El intento de redención de un monstruo
La vida de Beria, la figura más emblemática de la represión soviética, se cierra con un telón que no nos ofrece justicia ni redención. Su caída fue el resultado de la farsa de un sistema que solo podía sobrevivir mientras mantuviera su poder intacto, y la historia, tan cruel como irónica, se encarga de recordarnos que en la lucha por el poder, todos los hombres son, al final, marionetas de su propia mediocridad. ¿A cuántos Beria les aguarda la historia?
Y no falta quien, como su hijo Sergio Beria, que en Beria: Mi padre (2007) intenta resucitar una figura que ya nadie quiere recordar, justificando lo injustificable. En un gesto tan humano como absurdo, se atreve a decir: «Mi padre no era un monstruo. Era un patriota, un hombre de su tiempo, atrapado en el vórtice del poder». Es el clásico intento de salvar lo irremediable, de humanizar lo que, por más que se intente, no tiene ya nada de humano. Porque, al final, la figura de Beria, como la de tantos otros monstruos históricos, se resiste a la explicación simple, a las etiquetas convenientes.
Es cierto que Beria vivió en una época en la que la brutalidad era pandémico cada día y que, como muchos otros, se vio arrastrado por un sistema que no le dejaba otro camino que el de la violencia y la traición. Pero también es cierto que, como pocos, él abrazó ese sistema con un fervor casi obsesivo, con una ambición y una crueldad que no se limitaban a la supervivencia, sino que eran, por así decirlo, una elección personal. Por eso la defensa de su hijo suena tan desconcertante, porque no se trata solo de un hombre atrapado por el poder, sino de un hombre que, en su obsesión por controlarlo todo, se convirtió en una de las piezas más siniestras de un engranaje que devoró a millones.
El argumento de que Beria fue un «hombre de su tiempo» es, en el fondo, un intento de disimular lo obvio: que, en ese tiempo, hubo quienes decidieron no ser monstruos. Hubo quienes, a pesar de las presiones del poder, intentaron salvar algo de humanidad en medio de la brutalidad. Y, sin embargo, Beria no solo aceptó el terror, sino que lo cultivó, lo perfeccionó. ¿Patriota? Quizá lo fuera para su propia causa, pero no para el pueblo soviético, ni mucho menos para la humanidad. En realidad, sus actos de lealtad al régimen no eran más que un trampolín hacia un poder absoluto, un poder que le permitió, entre otras cosas, orquestar purgas masivas, traicionar a quienes le habían ayudado a llegar al Kremlin y asesinar a miles de personas que, como él, fueron atrapadas en el torbellino de un régimen del que ya no era posible escapar.

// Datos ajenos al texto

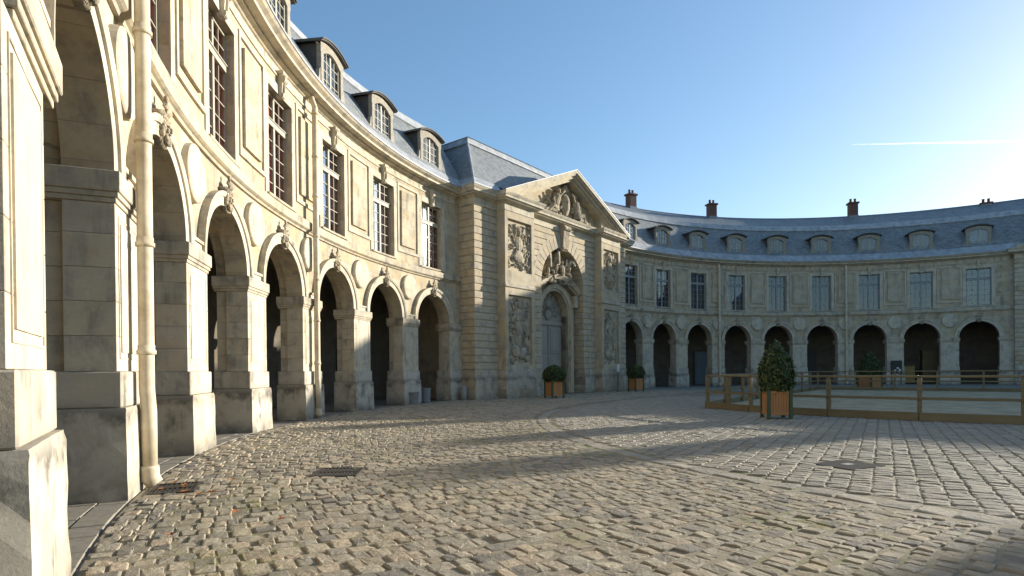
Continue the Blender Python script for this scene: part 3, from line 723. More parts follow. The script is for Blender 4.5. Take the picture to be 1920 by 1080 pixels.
# ------------------------------------------------------------------ central pavilion, frame: x = s along the front, y = n away from the court
PM = Matrix.Translation((CC.x, CC.y, 0)) @ Matrix.Rotation(PHI-pi/2, 4, 'Z')
N0, NF, HW, FI, FO = 24.30, 23.75, 8.35, 3.85, 6.50
mid = pav(0, 28); PV = empty('gate_pavilion', (mid.x, mid.y, 0), PHI-pi/2)
tag(PV, 'rusticated stone pavilion with carved pediment and niche doorway between the curved wings', 'building')
def pm(name, m, mt, parent=None, smooth=False):
    me = m.mesh(name, smooth=smooth) if isinstance(m, MB) else m
    return mk(name, me, mt, parent or PV, PM)
CH = (10.05-1.55)/23
m = MB(); m.box(-HW+.1, HW-.1, 25.62, 33, 0, 11.2); pm('body', m, 'limestone_pavilion')
for sg in (-1, 1):
    s0, s1 = sorted((sg*(FO-.15), sg*(HW-.045)))
    m = MB(); m.box(s0, s1, N0+.045, 26.2, 1.55, 10.05); q = pm('quoin', m, 'limestone_pavilion')
    for i in range(23):
        z = 1.55+i*CH; a0, a1 = sorted((sg*(FO-.2), sg*(HW+rnd.uniform(-.004, .004))))
        m = MB(); m.box(a0, a1, N0+rnd.uniform(-.004, .004), 26.1, z+.017, z+CH-.017, .022); pm('stone_block', m, 'limestone_pavilion', q)
    # projecting flank with two sunk relief panels
    f0, f1 = sorted((sg*FI, sg*FO)); m = MB(); st = .26
    m.box(f0, f1, NF+.16, N0+.5, 1.55, 10.05)
    for z0, z1 in ((1.55, 1.80), (5.58, 5.98), (6.20, 6.88), (9.66, 10.05)): m.box(f0, f1, NF, NF+.17, z0, z1)
    for z0, z1 in ((1.80, 5.58), (6.88, 9.66)):
        m.box(f0, f0+st, NF, NF+.17, z0, z1); m.box(f1-st, f1, NF, NF+.17, z0, z1)
    fl = pm('flank', m, 'limestone_pavilion')
    m = MB(); m.box(f0-.05, f1+.05, NF-.07, N0+.2, 5.98, 6.06, .01); m.box(f0-.03, f1+.03, NF-.04, N0+.2, 6.06, 6.20); pm('string_course', m, 'limestone_string', fl)
    # carved trophies
    for (z0, z1, kind) in ((1.85, 5.5, 1), (6.95, 9.6, 0)):
        r = random.Random(int(z0*10)+sg); m = MB(); cx = (f0+f1)/2; w = (f1-f0)/2-st; cz = (z0+z1)/2; h = (z1-z0)/2; y = NF+.13
        if kind:   # standing figure over arms and drapery
            m.blob((cx, y-.05, z1-.45), (.17, .15, .21)); m.blob((cx, y-.02, z1-.30), (.22, .12, .14)); m.blob((cx, y, z1-1.0), (.36, .17, .45)); m.blob((cx-.04, y, z1-1.7), (.30, .15, .55))
            m.blob((cx-.45, y, z1-1.05), (.13, .1, .45), (0, .5, 0)); m.blob((cx+.45, y, z1-1.0), (.13, .1, .45), (0, -.4, 0)); m.blob((cx+.6, y, z1-1.55), (.26, .10, .5)); 
            m.blob((cx-.3, y, z0+.7), (.45, .14, .34), (0, .5, 0)); m.blob((cx+.35, y, z0+.6), (.42, .14, .3), (0, -.5, 0)); m.blob((cx, y, z0+1.2), (.25, .13, .5))
        else:
            m.blob((cx, y, cz+.15), (.36, .16, .45)); m.blob((cx, y-.02, cz+.75), (.18, .16, .22)); m.blob((cx, y, cz-.5), (.42, .13, .35)); m.blob((cx+.05, y, cz+1.02), (.26, .1, .12))
        for i in range(9):  # spears, swords, torches
            th = r.uniform(-.75, .75); L = r.uniform(.7, .95)*h; px = cx+r.uniform(-.25, .25); dx, dz = sin(th)*L, cos(th)*L
            dx = max(-w+.1, min(w-.1, dx)); m.tube([(px-dx*.8, y, cz-dz), (px+dx*.8, y-.03, cz+dz)], [.03, .045], 6)
        for i in range(120 if kind else 90):
            px, pz = r.uniform(-1, 1), r.uniform(-1, 1)
            m.blob((cx+px*(w-.10), y+r.uniform(-.03, .04), cz+pz*(h-.12)), (r.uniform(.03, .085), r.uniform(.05, .12), r.uniform(.06, .22)), (0, r.uniform(-1.3, 1.3), 0), 7, 5)
        pm('relief', m, 'limestone_carved', fl)
# centre: rusticated wall with the great niche
NR, NS = 2.40, 6.65
ctr = MB()
for sg in (-1, 1):
    a0, a1 = sorted((sg*(NR+.05), sg*(FI+.1))); ctr.box(a0, a1, N0+.05, 25.6, 1.55, NS)
V = []; F = []; n = 24
for y in (N0+.05, 25.6):
    for i in range(n+1): th = pi*i/n; V += [(-(NR+.05)*cos(th), y, NS+(NR+.05)*sin(th)), (-(FI+.1)*cos(th) if 0 < i < n else -(FI+.1)*cos(th), y, 10.3)]
k = 2*(n+1)
for o in (0, k):
    for i in range(n): F.append((o+2*i, o+2*i+2, o+2*i+3, o+2*i+1))
for i in range(n): F.append((2*i, 2*i+2, k+2*i+2, k+2*i))
ctr.add(V, F); 
for sg in (-1, 1): ctr.add([(sg*(NR+.05), N0+.05, NS), (sg*(FI+.1), N0+.05, NS), (sg*(FI+.1), N0+.05, 10.3)], [(0,1,2)])
ctr.box(-FI-.1, FI+.1, 25.14, 25.6, 9.1, 10.3)
CTR = pm('niche_wall', ctr, 'limestone_pavilion')
i = 0; z = 1.55
while z < 9.75:
    zt = min(z+CH, 10.05)
    for sg in (-1, 1):
        zm = z+CH/2
        if zm < NS: a, d1 = NR, 25.12
        else:
            q = 3.05**2-(zm-NS)**2; a, d1 = (sqrt(q) if q > 0 else 0.36), N0+.25
            a = max(a, .36)
        b_ = FI+.02; a0, a1 = sorted((sg*a, sg*b_))
        if b_-a > .08:
            m = MB(); m.box(a0, a1, N0+.006+rnd.uniform(-.003, .003), d1, z+.017, zt-.017, .022); pm('stone_block', m, 'limestone_pavilion', CTR)
    z += CH
nv = 21
for i in range(nv):
    if i == nv//2: continue
    t0, t1 = pi*i/nv+.008, pi*(i+1)/nv-.008; m = MB(); ro = 3.22
    pts = [(-NR*cos(t0), NS+NR*sin(t0)), (-NR*cos((t0+t1)/2)*1.0, NS+NR*sin((t0+t1)/2)), (-NR*cos(t1), NS+NR*sin(t1)), (-ro*cos(t1), NS+ro*sin(t1)), (-ro*cos(t0), NS+ro*sin(t0))]
    V = [(x, y, z) for y in (N0, 25.12) for x, z in pts]
    m.add(V, [(0,1,2,3,4), (5,6,7,8,9)]+[(j, (j+1) % 5, 5+(j+1) % 5, 5+j) for j in range(5)]); pm('voussoir', m, 'limestone_pavilion', CTR)
m = MB(); V = [(-.22, N0-.12, 8.9), (.22, N0-.12, 8.9), (.36, N0-.34, 10.42), (-.36, N0-.34, 10.42), (-.22, 25.1, 8.9), (.22, 25.1, 8.9), (.36, 24.8, 10.42), (-.36, 24.8, 10.42)]
m.add(V, [(0,1,2,3),(4,7,6,5),(0,4,5,1),(3,2,6,7),(0,3,7,4),(1,5,6,2)]); m.tube([(-.33, N0-.3, 10.25), (.33, N0-.3, 10.25)], .13, 12); m.tube([(-.24, N0-.13, 9.05), (.24, N0-.13, 9.05)], .10, 12)
pm('keystone', m, 'limestone_carved', CTR)
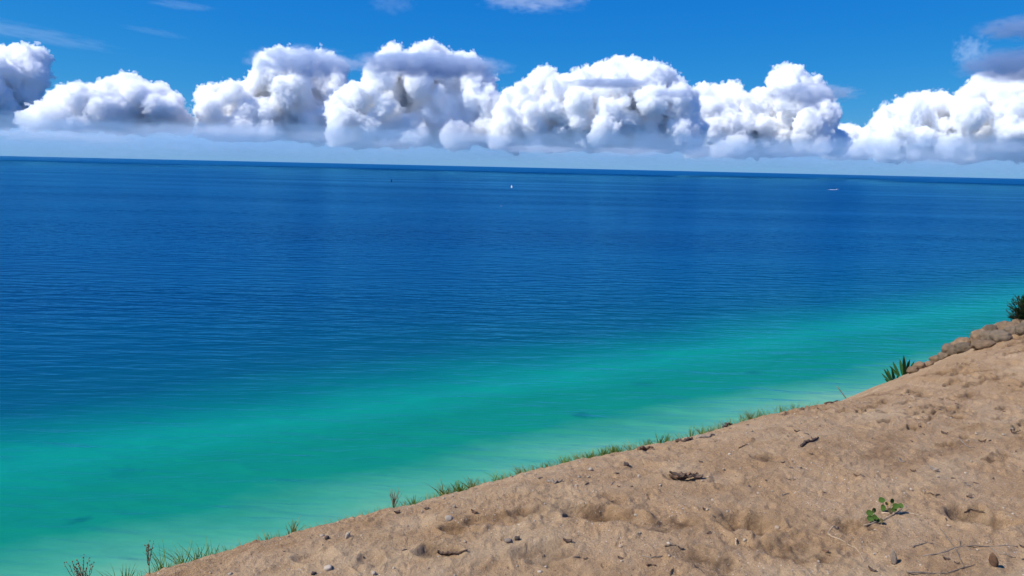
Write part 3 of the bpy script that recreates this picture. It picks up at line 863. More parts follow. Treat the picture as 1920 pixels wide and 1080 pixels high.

Lo que resulta inquietante de la defensa de Sergio Beria es que, al final, lo que hace es proyectar sobre su padre un sacrificio, una heroicidad que nunca existió. La historia, siempre implacable con los vencedores y los vencidos, ya ha hablado. Y la figura de Lavrenti Beria no pertenece al ámbito de las justificaciones fáciles ni a las teorías sobre la fatalidad histórica. No fue un hombre «atrapado». Fue un hombre que, consciente de su monstruosidad, optó por el camino más oscuro para satisfacer su propia ambición.